As far as the gasket goes do yall think I could make my own gasket out of gasket material. A good rebuild kit is north of $50 and I had planned on buying a batter for it making funds short. What else should I look for? I know nothing about carbs, I have started doing research on them though.

Thank you everyone for the help,
Greg
 
Do not know where you are but I buy carb kits all day long in the $20-25 range. I buy the O'Reilly's auto part kits Walker brand
 
(quoted from post at 17:13:16 08/09/17) Do not know where you are but I buy carb kits all day long in the $20-25 range. I buy the O'Reilly's auto part kits Walker brand
Well thank you for the advice there's an oriellys in the town north of me. I'll see what I can dig up there.
Thanks

Greg
 
If they cannot find you the kit number let me know and I know my local one can get that info.
 
(quoted from post at 19:19:59 08/09/17) If they cannot find you the kit number let me know and I know my local one can get that info.
I called the one north of me about 45min ago, I found the number, gave it to em and they got one comin.

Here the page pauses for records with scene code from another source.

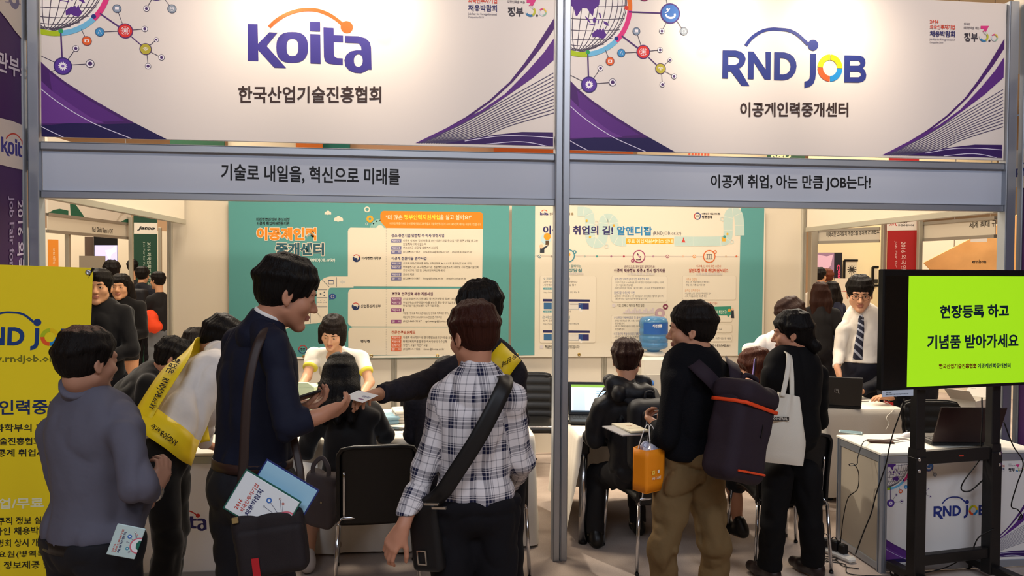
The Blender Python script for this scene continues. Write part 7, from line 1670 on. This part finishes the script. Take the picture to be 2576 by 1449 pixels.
S.disp = lambda P: .007*vnoise(P*55); solid_object('plastic_wrapping', S, .005, mat('#b9bcd0', .12, spec=.6, trans=.25), t)
b = MB()
for y in (-d/2, d/2): b.tube(bez([q(-.03, y, h/2-.03), q(-.03, y*.9, h/2), q(-.012, y*.3, h/2+.095), q(.012, y*.3, h/2+.095), q(.03, y*.9, h/2), q(.03, y, h/2-.03)], 6), .0022, mat('#e6e0d8', .6), 6)
b.build('handle', t)
s = Sheet(q(-w/2, -d/2-.009, -h/2), R@V(1, 0, 0), (0, 0, 1)); s.rect(.03, .085, .048, .103, ink('#f2d05a')); s.disc((.039, .094), .005, ink('#ea8a14')); s.rect(.068, .087, .08, .103, ink('#e8e2da')); s.text('WE', (.03, .06), (.05, .06), .012, ink('#f0dcc0')); s.text('CARE', (.054, .06), (.09, .06), .012, ink('#f0dcc0')); print_on(s, t)
page('booklet', 'cream booklet held by the man in khaki above the orange bag', 'booklet', A(1588, 1085, 3.64), A(1642, 1082, 3.70)-A(1588, 1085, 3.64), A(1600, 1066, 3.82)-A(1588, 1085, 3.64), .115, .17, mat('#dcd2b4', .5), .01, lambda s, w, h: (s.text('연구', (w*.4, h*.55), (w*.7, h*.55), h*.1, ink('#b0603c')), s.rect(w*.2, h*.3, w*.8, h*.34, ink('#8a8478'))))
page('tablet', 'dark tablet with pale edge under the cream booklet', 'tablet', A(1566, 1094, 3.60), A(1640, 1090, 3.70)-A(1566, 1094, 3.60), A(1585, 1074, 3.78)-A(1566, 1094, 3.60), .13, .16, mat('#b8b4b0', .35), .008)
# white canvas tote
t = thing('tote_bag', 'white canvas tote bag on the shoulder of the woman in the black suit', 'bag', tuple(A(1970, 1080, 4.03))); CV = mat('#d9d2c4', .85, spec=.1, bump=.15, bscale=350)
P_ = []
for i in range(33):
    a = 2*math.pi*i/32; row = []
    for j in range(15):
        f = j/14; px = 1984-12*f-8*f*f+(26+30*min(1, f*1.5))*math.cos(a); py = 992+175*f+6*math.cos(a); o = A(px, py, 4.05+.045*math.sin(a)*(.5+.5*math.sin(math.pi*min(1, .15+f)))*(1 if f < .95 else .3)); row.append(o+V(0, .012*math.sin(5*a+3*f)*(1-f), 0))
    P_.append(row)
b = MB(); b.grid(np.array(P_[:-1]), CV, closed_u=True); b.add([r[-1] for r in P_[:-1]], [tuple(range(32))], CV); b.build('body', t)
for dz, x0, x1 in ((-.02, 1968, 1982), (.03, 1992, 2000)): strap([A(x0, 998, 4.04+dz), A((x0+1986)/2+2, 945, 4.06+dz), A(1985+dz*60, 900, 4.10+dz), A(1978+dz*60, 887, 4.18+dz)], .024, CV, 'handle', t, nrm=(-.2, -1, 0))
s = Sheet(A(1940, 1058, 3.992), A(1990, 1059, 3.992)-A(1940, 1058, 3.992), (0, 0, 1)); s.rect(0, 0, .095, .022, ink('#35302c')); s.text('CONTROL', (.01, .004), (.088, .004), .014, ink('#d9d2c4')); print_on(s, t)
# grey handbag by the seated woman and its papers
c = A(808, 1255, 4.22); t = thing('handbag', 'grey handbag with a looped handle beside the chair of the long-haired woman', 'bag', tuple(c)); GB = mat('#4c4547', .75, spec=.2); R = pack_at(c, V(-.4, -1, 0), .1); q = lambda x, y, z: c+R@V(x, y, z)
S = Solid(); S.rbox(c, (.20, .10, .32), R, .035); S.disp = SW.folds(.006, 9); solid_object('body', S, .007, GB, t)
strap([q(-.05, -.03, .14), q(-.045, -.035, .2), q(0, -.03, .245), q(.045, -.035, .2), q(.05, -.03, .14)], .024, GB, 'handle', t, nrm=(0, -1, 0)); MB().box(q(.03, -.052, .0), (.012, .004, .012), bk, R).build('clasp', t)
page('paper_sheet', 'white printed leaflet sticking out of the grey handbag', 'paper', A(752, 1202, 4.26), V(1, .3, -.25), V(.3, 1, .35), .11, .14, mat('#e0dcd6', .5), .003)
# phone held up between the seated and the standing woman
c = A(1897, 932, 4.40); R = frame(V(-.9, .35, .1), V(.25, .0, 1)); t = thing('smartphone', 'smartphone held upright, seen from its edge before the reddish-haired woman', 'phone', tuple(c)); MB().box(c, (.075, .010, .155), mat('#3a2c34', .3), R, .004).build('case', t); MB().box(c+R@V(0, .0056, 0), (.066, .001, .14), mat('#8a7ac0', .2, emit=.3), R).build('screen', t)
# ================================================================ neighbouring booths seen through the open sides
HW = mat('#e4d8c2', .7, spec=.15); HP = mat('#cfc6b4', .5, spec=.2)
def seg(p0, p1, z0, z1, th, m): 
    d = unit(V(p1[0]-p0[0], p1[1]-p0[1], 0)); L = math.hypot(p1[0]-p0[0], p1[1]-p0[1]); R = np.column_stack([d, np.cross(V(0, 0, 1), d), V(0, 0, 1)]); return MB().box(((p0[0]+p1[0])/2, (p0[1]+p1[1])/2, (z0+z1)/2), (L, th, z1-z0), m, R)
def far_fascia(label, p0, p1, z0, z1, txt, a, b, hpx, col='#2a2622'):
    t = thing('fascia_sign', label, 'sign', tuple(p0)); seg(p0, p1, z0+.02, z1-.02, .01, HP).build('panel', t)
    for z in (z0, z1-.035): seg(p0, p1, z, z+.035, .04, mat('#9a9488', .45, .5)).build('rail', t)
    d = unit(V(p1[0]-p0[0], p1[1]-p0[1], 0)); n = np.cross(d, V(0, 0, 1)); s = Sheet(V(p0[0], p0[1], z0)+n*.006, d, (0, 0, 1)); s.ptext(txt, a, b, hpx, ink(col), .015); print_on(s, t, 'lettering'); return t
def far_post(label, p, z1=2.5, w=.05): return MB().box((p[0], p[1], z1/2), (w, w, z1), mat('#aba493', .45, .45), None, .004).build('booth_post', None, label=label, cat='post')
def far_board(nm, label, cat, px0, px1, Z0, Z1, z0, z1, m, th=.03):
    a, b = A(px0, 690, Z0), A(px1, 690, Z1); t = thing(nm, label, cat, (a[0], a[1], 0)); seg(a, b, z0, z1, th, m).build('board', t)
    d = unit(V(b[0]-a[0], b[1]-a[1], 0)); n = np.cross(d, V(0, 0, 1)); return t, Sheet(V(a[0], a[1], z0)+n*(th/2+.001), d, (0, 0, 1))
# left side
a, b = A(119, 587, 8.5), A(328, 605, 10.4)
far_fascia('distant cream sign board with one small line of dark latin letters', a, b, 2.19, 2.42, 'No.1 Global Share in CVT', (232, 583), (284, 588), 13)
far_post('distant booth post under the small latin sign board', A(171, 690, 9.0)); far_post('distant booth post at the edge of the dark green tower sign', A(330, 690, 10.3))
t, s = far_board('hanging_banner', 'distant white and green banner above the small latin sign board', 'banner', 119, 328, 8.5, 10.4, 2.415, 3.3, mat('#d8d0c2', .6)); gr = ink('#1f5a44')
s.ppoly([(120, 536), (135, 528), (150, 525), (172, 530), (172, 541), (120, 536)], gr); s.ppoly([(176, 512), (190, 514), (205, 535), (214, 548), (178, 542)], gr); s.ppoly([(300, 560), (315, 552), (328, 550), (328, 563), (306, 562)], gr); s.pstrip([(292, 560), (305, 540), (328, 528)], 3, ink('#c2b8a8')); print_on(s, t)
for x_, z_ in ((130, 8.6), (318, 10.3)): w_ = A(x_, 690, z_); MB().tube([V(w_[0], w_[1], 3.29), V(w_[0], w_[1], 5.56)], .006, STEEL).build('hanging_wire', t)
t, s = far_board('tower_sign', 'distant dark green tower sign with a white patch, beside the back wall', 'sign', 337, 396, 13.0, 13.1, 0, 3.6, mat('#1c4434', .55)); s.ppoly([(337, 560), (396, 561), (396, 589), (337, 588)], ink('#e2dcd0')); s.ptext('Jatco', (347, 580), (390, 581), 11, ink('#15171a'), .05, None, .12)
s.ptext3('2016 외국인투자기업 채용박람회', (370, 609), (370, 760), (380, 609), ink('#b8c4b4'), .01); s.ptext3('Job Fair for Foreign-Investment', (359, 608), (359, 740), (365, 608), ink('#98a898')); print_on(s, t)
far_post('distant silver post beyond the dark green tower sign', A(403, 690, 13.0)); 
seg(A(60, 690, 13.2), A(470, 690, 14.4), 0, 2.5, .04, HW).build('wall_hall_left', kind='structure')
t, s = far_board('wall_screen', 'distant glowing screen with a pale world map', 'screen', 237, 296, 12.9, 13.0, 1.75, 2.35, BLACKP); s.ppoly([(238, 617), (295, 617), (295, 668), (238, 668)], mat('#b8b4dc', .3, emit=1.0)); s.ppoly([(265, 630), (278, 628), (290, 618), (292, 632), (280, 640), (276, 655), (268, 640)], mat('#eceaf4', .3, emit=1.1)); print_on(s, t)
t, s = far_board('notice_board', 'distant grey standing panel in front of the glowing screen', 'panel', 200, 265, 11.6, 11.7, 0, 1.98, mat('#8a8070', .7)); print_on(s, t)
t, s = far_board('tower_sign', 'distant orange tower sign near the yellow banner', 'sign', 121, 147, 11.8, 11.9, 0, 2.24, mat('#e08a2a', .55)); s.ptext3('2016 외국인', (133, 625), (133, 665), (139, 625), ink('#f0dcb8')); print_on(s, t)
t, s = far_board('wall_poster', 'distant dark rounded picture beside the glowing map screen', 'poster', 214, 236, 12.9, 12.95, 1.95, 2.33, mat('#5a4a40', .6)); print_on(s, t)
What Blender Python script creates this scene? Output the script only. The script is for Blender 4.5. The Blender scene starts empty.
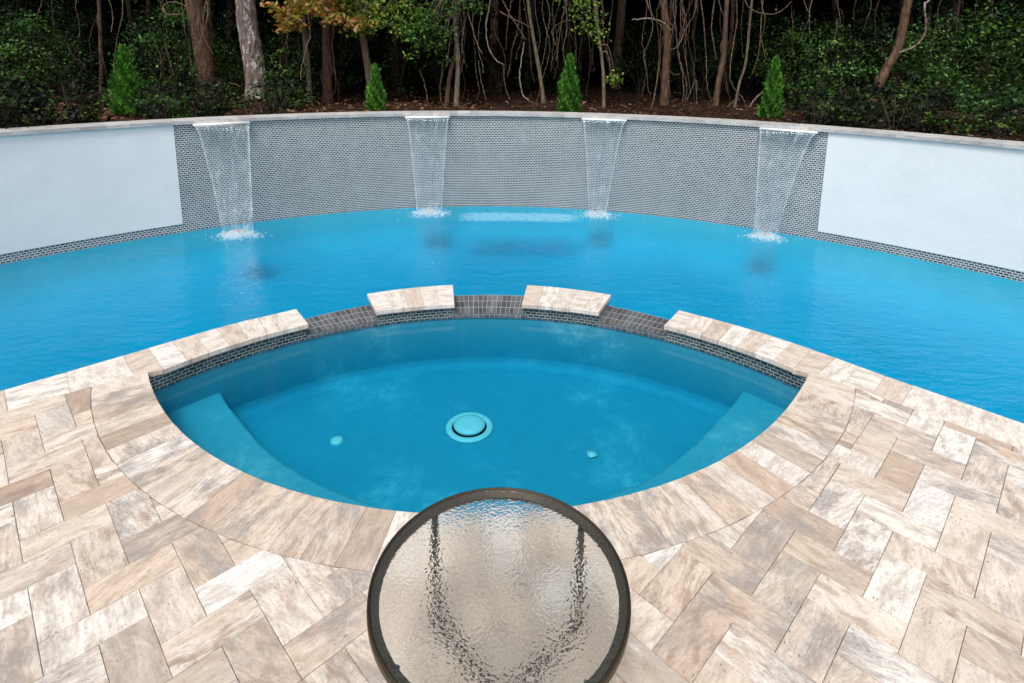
import bpy, bmesh, math, random
import numpy as np
from mathutils import Vector, Matrix
from math import sin, cos, pi, radians, sqrt, atan2, hypot
random.seed(7)
RNG = np.random.default_rng(11)
S = bpy.context.scene
COL = S.collection

# ------------------------------------------------------------------ camera
F, CY, PITCH, YAW, ROLL, CX, CH = 580.9, 162.99, 0.1859, -0.0018, 0.0107, 0.16, 2.0
CAMROT = Matrix.Rotation(YAW, 3, 'Z') @ Matrix.Rotation(pi/2-PITCH, 3, 'X') @ Matrix.Rotation(ROLL, 3, 'Z')
cd = bpy.data.cameras.new('camera'); cam = bpy.data.objects.new('camera', cd); COL.objects.link(cam)
cd.sensor_width = 36; cd.lens = 36*F/1024; cd.shift_y = -(341.5-CY)/1024; cd.clip_start = 0.05; cd.clip_end = 2000
cam.matrix_world = Matrix.Translation((CX, 0, CH)) @ CAMROT.to_4x4()
S.camera = cam

def at(u, v, Y):
    """a point of the place at depth Y seen in direction (u, v)"""
    d = CAMROT @ Vector(((u-512)/F, -(v-CY)/F, -1))
    t = Y/d.y
    return Vector((CX+t*d.x, Y, CH+t*d.z))

# ------------------------------------------------------------------ helpers
def tag(o, label=None, cat=None, group=None, kind=None):
    if label: o['label'] = label
    if cat: o['category'] = cat
    if group: o['group'] = group
    if kind: o['kind'] = kind
    return o
def empty(name, loc=(0,0,0)):
    o = bpy.data.objects.new(name, None); o.location = loc; o.empty_display_size = .1
    COL.objects.link(o); return o
def link(name, me, mat=None, parent=None, smooth=False):
    o = bpy.data.objects.new(name, me); COL.objects.link(o)
    if mat: me.materials.append(mat)
    if parent is not None:
        o.parent = parent
        o.matrix_parent_inverse = Matrix.Translation(parent.location).inverted()
    if smooth:
        me.polygons.foreach_set('use_smooth', [True]*len(me.polygons))
    return o
def mesh_np(name, verts, quads):
    """verts (n,3), quads (m,4) arrays -> mesh"""
    me = bpy.data.meshes.new(name)
    verts = np.asarray(verts, dtype=np.float32); quads = np.asarray(quads, dtype=np.int32)
    me.vertices.add(len(verts)); me.vertices.foreach_set('co', verts.ravel())
    k = quads.shape[1]
    me.loops.add(quads.size); me.loops.foreach_set('vertex_index', quads.ravel())
    me.polygons.add(len(quads)); me.polygons.foreach_set('loop_start', np.arange(0, quads.size, k, dtype=np.int32))
    me.polygons.foreach_set('loop_total', np.full(len(quads), k, dtype=np.int32))
    me.update(calc_edges=True); return me
class MB:
    """collects faces with uv and tone"""
    def __init__(s): s.v=[]; s.f=[]; s.uv=[]; s.t=[]
    def face(s, pts, uvs=None, tone=(0,0,0)):
        b=len(s.v); s.v+= [tuple(p) for p in pts]; s.f.append(list(range(b,b+len(pts))))
        s.uv.append(uvs or [(p[0],p[1]) for p in pts]); s.t.append(tone)
    def build(s, name, mat, parent=None, smooth=False, merge=False):
        me=bpy.data.meshes.new(name); me.from_pydata(s.v,[],s.f)
        me.uv_layers.new(name='UVMap'); me.color_attributes.new('tone','FLOAT_COLOR','CORNER')
        U=np.array([c for us in s.uv for c in us],dtype=np.float32)
        T=np.array([(t[0],t[1],t[2],1) for us,t in zip(s.uv,s.t) for _ in us],dtype=np.float32)
        me.uv_layers['UVMap'].data.foreach_set('uv',U.ravel())
        me.color_attributes['tone'].data.foreach_set('color',T.ravel())
        if merge:
            bm=bmesh.new(); bm.from_mesh(me); bmesh.ops.remove_doubles(bm,verts=bm.verts,dist=1e-5)
            bmesh.ops.recalc_face_normals(bm,faces=bm.faces); bm.to_mesh(me); bm.free()
        return link(name, me, mat, parent, smooth)
def tube_data(path, radii, n=10, wob=0.0, cap=True, rng=random):
    P=[Vector(p) for p in path]; V=[]; Q=[]
    up=Vector((0.13,0.2,1)).normalized()
    prev=None
    for i,p in enumerate(P):
        d=(P[min(i+1,len(P)-1)]-P[max(i-1,0)]).normalized()
        if prev is None:
            a=d.cross(Vector((1,0,0)) if abs(d.x)<.8 else Vector((0,1,0))).normalized()
        else:
            a=(prev-d*prev.dot(d)).normalized()
        prev=a; b=d.cross(a)
        for k in range(n):
            t=2*pi*k/n; r=radii[i]*(1+wob*(rng.random()-.5))
            V.append(p+a*cos(t)*r+b*sin(t)*r)
    for i in range(len(P)-1):
        for k in range(n):
            Q.append((i*n+k,i*n+(k+1)%n,(i+1)*n+(k+1)%n,(i+1)*n+k))
    return [tuple(v) for v in V], Q
def tube_obj(name, segs, mat, parent=None, n=8, wob=0.0):
    """segs: list of (path, radii) merged in one mesh"""
    V=[];Q=[]
    for path,rad in segs:
        v,q=tube_data(path,rad,n,wob); b=len(V); V+=v; Q+=[tuple(x+b for x in f) for f in q]
        Q.append(None); Q.pop()
    me=mesh_np(name,V,Q); return link(name,me,mat,parent,True)
def smooth_path(pts, k=6):
    """Catmull-Rom through the points"""
    P=[Vector(p) for p in pts]; P=[P[0]*2-P[1]]+P+[P[-1]*2-P[-2]]; out=[]
    for i in range(1,len(P)-2):
        for j in range(k):
            t=j/k; a,b,c,d=P[i-1],P[i],P[i+1],P[i+2]
            out.append(.5*((2*b)+(c-a)*t+(2*a-5*b+4*c-d)*t*t+(3*b-a-3*c+d)*t**3))
    out.append(P[-2]); return out

# ------------------------------------------------------------------ materials
def newmat(name):
    m=bpy.data.materials.new(name); m.use_nodes=True; nt=m.node_tree; nt.nodes.clear()
    out=nt.nodes.new('ShaderNodeOutputMaterial'); return m,nt,out
def N(nt,t,**kw):
    n=nt.nodes.new('ShaderNode'+t)
    for k,v in kw.items():
        if k.startswith('i_'): n.inputs[k[2:].replace('_',' ')].default_value=v
        else: setattr(n,k,v)
    return n
def L(nt,a,b): nt.links.new(a,b)
def ramp(nt,fac,stops,interp='LINEAR'):
    r=nt.nodes.new('ShaderNodeValToRGB'); r.color_ramp.interpolation=interp
    el=r.color_ramp.elements
    while len(el)<len(stops): el.new(.5)
    for e,(p,c) in zip(el,stops):
        e.position=p; e.color=(c[0],c[1],c[2],1) if not isinstance(c,(int,float)) else (c,c,c,1)
    L(nt,fac,r.inputs[0]); return r.outputs[0]
def mixc(nt,fac,a,b,mode='MIX'):
    n=nt.nodes.new('ShaderNodeMix'); n.data_type='RGBA'; n.blend_type=mode; n.clamp_factor=True
    for s,x in ((n.inputs[0],fac),(n.inputs[6],a),(n.inputs[7],b)):
        if isinstance(x,(int,float)): s.default_value=x
        elif isinstance(x,tuple): s.default_value=(*x,1)
        else: L(nt,x,s)
    return n.outputs[2]
def math_(nt,op,a,b=None,c=None):
    n=nt.nodes.new('ShaderNodeMath'); n.operation=op
    for i,x in enumerate((a,b,c)):
        if x is None: continue
        if isinstance(x,(int,float)): n.inputs[i].default_value=x
        else: L(nt,x,n.inputs[i])
    return n.outputs[0]
def noise(nt,vec,scale,detail=4,rough=.55,dist=0):
    n=N(nt,'TexNoise'); n.inputs['Scale'].default_value=scale; n.inputs['Detail'].default_value=detail
    n.inputs['Roughness'].default_value=rough; n.inputs['Distortion'].default_value=dist
    if vec is not None: L(nt,vec,n.inputs['Vector'])
    return n.outputs['Fac']
def mapping(nt,vec,scale=(1,1,1),loc=(0,0,0)):
    m=N(nt,'Mapping'); m.inputs['Scale'].default_value=scale; m.inputs['Location'].default_value=loc
    L(nt,vec,m.inputs['Vector']); return m.outputs[0]
def bump(nt,h,strength,dist=.01,normal=None):
    b=N(nt,'Bump'); b.inputs['Strength'].default_value=strength; b.inputs['Distance'].default_value=dist
    L(nt,h,b.inputs['Height'])
    if normal is not None: L(nt,normal,b.inputs['Normal'])
    return b.outputs[0]
def prin(nt,out,color,rough=.6,normal=None,spec=.5,metal=0):
    p=N(nt,'BsdfPrincipled')
    for s,x in (('Base Color',color),('Roughness',rough)):
        if isinstance(x,(int,float)): p.inputs[s].default_value=x
        elif isinstance(x,tuple): p.inputs[s].default_value=(*x,1)
        else: L(nt,x,p.inputs[s])
    p.inputs['Specular IOR Level'].default_value=spec; p.inputs['Metallic'].default_value=metal
    if normal is not None: L(nt,normal,p.inputs['Normal'])
    if out is not None: L(nt,p.outputs[0],out.inputs[0])
    return p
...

I greatly appreciated it, what looks to be the same kit from a tractor dealer was 77$ and the Walker was 18$. I appreciate that very much. Hopefully I can swing up on Friday and get it and the battery.

Thanks,

Greg
 
The Walker brand kits come with good instruction sheets so if you read it and follow it you should have little to no problems
 
I appreciate your input, you saved me $50 on a kit, and a kit that has instructions even! Which will help since I've never been in one. Gonna take it over to my grandpa's (he's been restoring 2N, 9N, and 8N's for a few years now so he's glad to help and I help him) and me and him are gonna rebuild it Saturday or Sunday. The kit i seen at a antique tractor parts supplier online here was $77.99 I believe, that walker kit was 17 or 18.99. I'll go up and get it and the battery Friday after work. Thanks to all who have helped.

Greg
 
Those carbs are very simple but one can easily miss things in the passage ways so i would make sure you also bu ya torch tip cleaner tool so you can poke out all the passageways. Also bu ya couple cans of the O'Reilly's carb cleaner spray that way you also have what you need to spray it out good
 
(quoted from post at 09:56:54 08/10/17) Those carbs are very simple but one can easily miss things in the passage ways so i would make sure you also bu ya torch tip cleaner tool so you can poke out all the passageways. Also bu ya couple cans of the O'Reilly's carb cleaner spray that way you also have what you need to spray it out good
Thank ya much I'll pick that stuff up tomorrow night. I checked with the place that I got the battery from, they said it could still have a warranty, so hopefully it does. I'm gonna install the wiring for the 12V alternator next week as well hopefully so I won't ruin the new battery.
Thanks,
Greg
 
I know it's been over a month since i updated on here but i would like to thank you all and say that I had the tractor running just about 30 minutes ago after tearing down carb, rebuilding it, finding a problem, tearing it down again, then reinstalling it, this B finally started and ran. It died quickly but i believe that was because the carb bowl was not yet full of fuel. I found a few glaring issues that must be taken care of but I can now finish the 12V conversion.